Despite telling them that at home I insist he goes when I ask and make sure that he does, always have him immediately go after any activity like going outside and certainly the minute he wakes up at night or from naps, look for warning signs that he needs to go and send him into the bathroom, etc. he is still having multiple accidents per week at daycare. Some soaking his clothes completely along with his shoes and some just making a wet spot in his undies. He just turned 3 in Dec and isn't really old enough to articulate why this is happening which makes matters more difficult. One day he may say he forgot while another he may just say that he peed his pants "just cuz". I'm not happy with any of the answers he's able to give but that's what I have to work with.

 

It seems that different teachers are in and out so often to work around lunch breaks and schedule changes that I can never get the story straight. By the time I get there just before they close nearly everyone has already gone home. My next step is to have them write DETAILED notes about EXACTLY what happened but quite frankly it seems that sometimes they are so caught up keeping track of 10-15 other kids that they didn't see it happen.

 

It's hard to decipline him at home for things that happen at daycare. I think it's a combo of him not listening to them like he does to me, being a bit lazy about going, and them not having enough attention on the matter. I tell him in the morning what I expect of him while I'm at work and let him know that if he does not do that he will either have time out at home or have a toy taken away. I've taken toys and told him that if he doesn't have accidents the following day he can have it back. This seemed to work at first but eventually it didn't and I extended the time to one week of no accidents as of tonight after a day of 2 accidents at daycare. I have a feeling this won't be effective. 

 

My daughter never went to daycare and any regressions she had were quickly resolved.

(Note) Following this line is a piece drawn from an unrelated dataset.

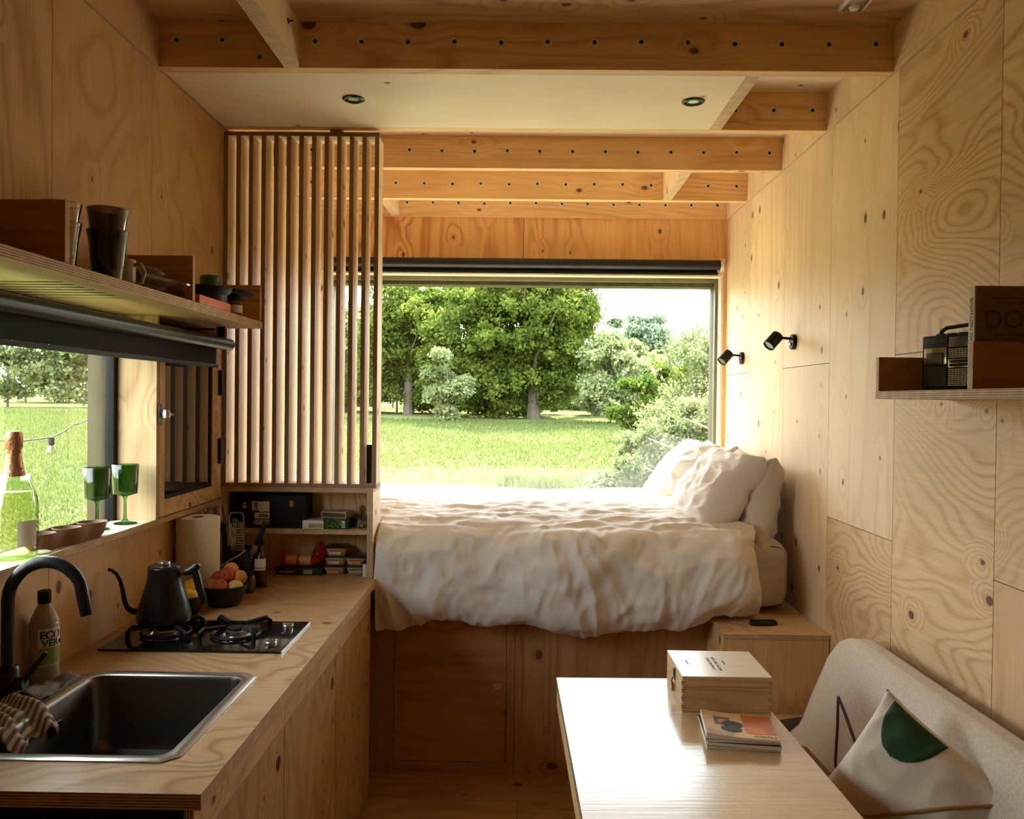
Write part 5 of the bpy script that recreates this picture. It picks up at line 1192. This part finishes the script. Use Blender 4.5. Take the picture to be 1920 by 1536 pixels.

What to do???

post #2 of 4

I don't think you have a lot of control over this mama.  My feeling is that when he's at daycare you just have to trust this issue to the daycare workers.  It sounds like you've been pretty clear about how you handle things at home, and I think that's about as much as you can do.  I'm running on the assumption that these are experienced daycare workers.  They've BTDT with little boys having accidents.  It's really really common and normal.  At home I'd continue doing what you do (schedule bathroom breaks, make sure he goes right after waking, etc), but I'd just leave what happens at school at school.  The daycare workers also prefer to not deal with extra pee pee clean-up.  I'm sure they will figure out the best way (within the framework of dealing with a whole class of kids) of keeping him dry.

 

I also would not punish for accidents (time outs, taking away toys).  That just does not seem like a good idea to me.  I don't like the idea of adding such a negative element to toileting.  I don't think having the "consequence" so far removed from when the accident happened even makes sense for such a little kid.  I also believe in letting school "discipline" problems be dealt with at school (unless v. serious).  And I don't even know if this is a "discipline" problem per se.

 

And I don't think it's realistic to expect detailed notes over every little wetting accident.  I just can't imagine how the daycare providers could take that time and still monitor all the (other) kids effectively.

post #3 of 4
Thread Starter 

Thank you for your reply. It wasn't something that I ever had a punishment for before. As he was dry for several months without ANY accidents and has been in undies for a year it now comes across as a punishable issue to me since it has been happening with such frequency. Punishing after daycare accidents is something I hadn't really executed in any serious way until yesterday. To be honest I was pretty fed up. I know it's just my poor handling but after a long week of a physically demanding job and long days it's hard to show up to what I wish was a happy greeting to hear that he has not been listening and went through 2 pairs of spare clothes so far removed from being potty trained. 

 

This comes down to my overall dislike for daycare in general. There was a period of time when I thought it was good for him. He does learn in a group environment and socializes which is important. I never wanted either of my kids in daycare so when things like this happen repeatedly it makes me feel like daycare is setting him back. I start thinking, "If he were home with me this wouldn't happen".

 

It seemed to get worse when his main teacher was fired. They had a bond and she knew how to deal with his occasional laziness about getting to the bathroom. I think he had one ot two minor accident while she was there. A month ago a new teacher came on. I also noticed that his secondary teacher in his classroom (a younger girl) is going through something at work or in her personal life that has changed her attitude. She isn't short with the kids but she's clearly unhappy at work and a bit checked out fairly often. Since the new teacher has been there he has had at least 10 accidents and half of those have been complete soaking of his clothes. But again, many of these accidents are after she has left for the day. It's puzzling. 

 

Sigh.

post #4 of 4

I would take it to the daycare and see how they are going resolve the issue. It isn't okay with you because you know he can do it and although you are not sure of the whole story it sounds like their issues are what has led to this regression. You are their customer. If it means taking extra time for your kid by taking him to the bathroom every 30 mins then that is what they do. Sometimes certain children require more attention than others. You could also set up an incentive for him to stay dry. Like a chart with stickers or something? Maybe a small toy or treat at the end of the week if he gets 4/5 days dry. You know what will work for your kid with incentives.

 

In all this, keep in mind that your child lost a main caregiver that he was very connected with. If you work full time that means he was probably spending 40 hours a week with this person. That is a big deal and the teacher/school probably didn't discuss it with him. He could be having some big feelings about that.

 

I know how frustrating potty issues can be! I hope you find something that works soon.